In Support of Neighborhood Schools

In Support of Neighborhood Schools

Consider the benefits of staying close to home in a choice district.

 

Denver Public Schools’ choice season begins this month and runs through mid-February. As parents and teachers, we’ve seen the frenzy and the anxiety that can happen during this time of year. Whether it be Denver or another school district with a choice system, it’s wise for parents faced with many choices to take a step back and consider the many reasons to support your neighborhood school.

 

While it’s true that a choice district gives parents options to help meet children’s unique needs, the unfortunate and likely unintended consequence of school choice is that it has become competitive and leaves parents questioning whether they’re compromising their child’s education by not seeking out a top-rated option for their child. The five-color School Performance Framework (SPF) status and growth rating system of Denver Public Schools designates schools a color from red (accredited on probation) to blue (distinguished). While the SPF data is certainly relevant for making an educated choice, parents will sometimes shy away from their perfectly good assigned neighborhood school if that school hasn’t received a green or blue rating.

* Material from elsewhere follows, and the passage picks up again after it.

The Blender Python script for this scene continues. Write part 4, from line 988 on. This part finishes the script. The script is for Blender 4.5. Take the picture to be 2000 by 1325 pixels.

At School Deets, we’ve had the opportunity to spend countless hours in many, many schools, as parents, teachers, and service providers. Working with so many different leaders, teachers, and school communities has made it abundantly clear that a “good” school is made up of factors that go far beyond the ratings system. We invite parents participating in school choice to consider the following:

 

What do you want for your child?

Most parents agree that at the end of the day, they want their child in a school where they feel welcome, safe, and have a great learning environment. Each of these factors depends on relationships, culture, and climate, which can’t easily be measured on paper. It’s probably easy for you to name your most important family values. Which school has the community that will reflect those values? If you’ve chosen your city or specific neighborhood because you wanted to be around like-minded people, you and your neighbors may all benefit greatly by collectively choosing to stay at your neighborhood school.

 

Visit multiple schools – including your assigned boundary school

The “grapevine” of parents talking about their school experience can be influential, but it’s important to experience a school first hand rather than relying on others’ accounts. If you’re participating in choice for elementary, middle school, or high school, take the time to get to know multiple options, including your neighborhood school, and consider where your child is most likely to thrive. Take a tour during the school day and get a feel for the climate and culture. How do leaders interact with their community? How do teachers and students interact with one another? Request to sit in on a PTA or School Accountability Committee meeting to hear how parents are involved in the school.

 

Invest in your pipeline

Many parents in the community will recall their own school experience, when everybody simply attended their neighborhood school and the stress of choice wasn’t a factor. Most parents want their children to be able to walk to school, to attend the same school as other kids on their block, and not to worry about whether they are missing out on a “better” option. Parents do have the power to influence the success of their neighborhood school by staying there and then getting involved. Neighbors who support one another will benefit from the village mentality of watching out for one another’s children, growing up together, and coming together to raise support for the school.

 

Your neighborhood school may not be perfect, but no school is. Every school has some great teachers, and every school has challenges. If you’re overwhelmed by school choice, we suggest that you move away from online ratings sites and discussion forums and instead go out in to your community, spend some time in your neighborhood school buildings, and ultimately try out a school that you believe reflects your values and where your child will thrive.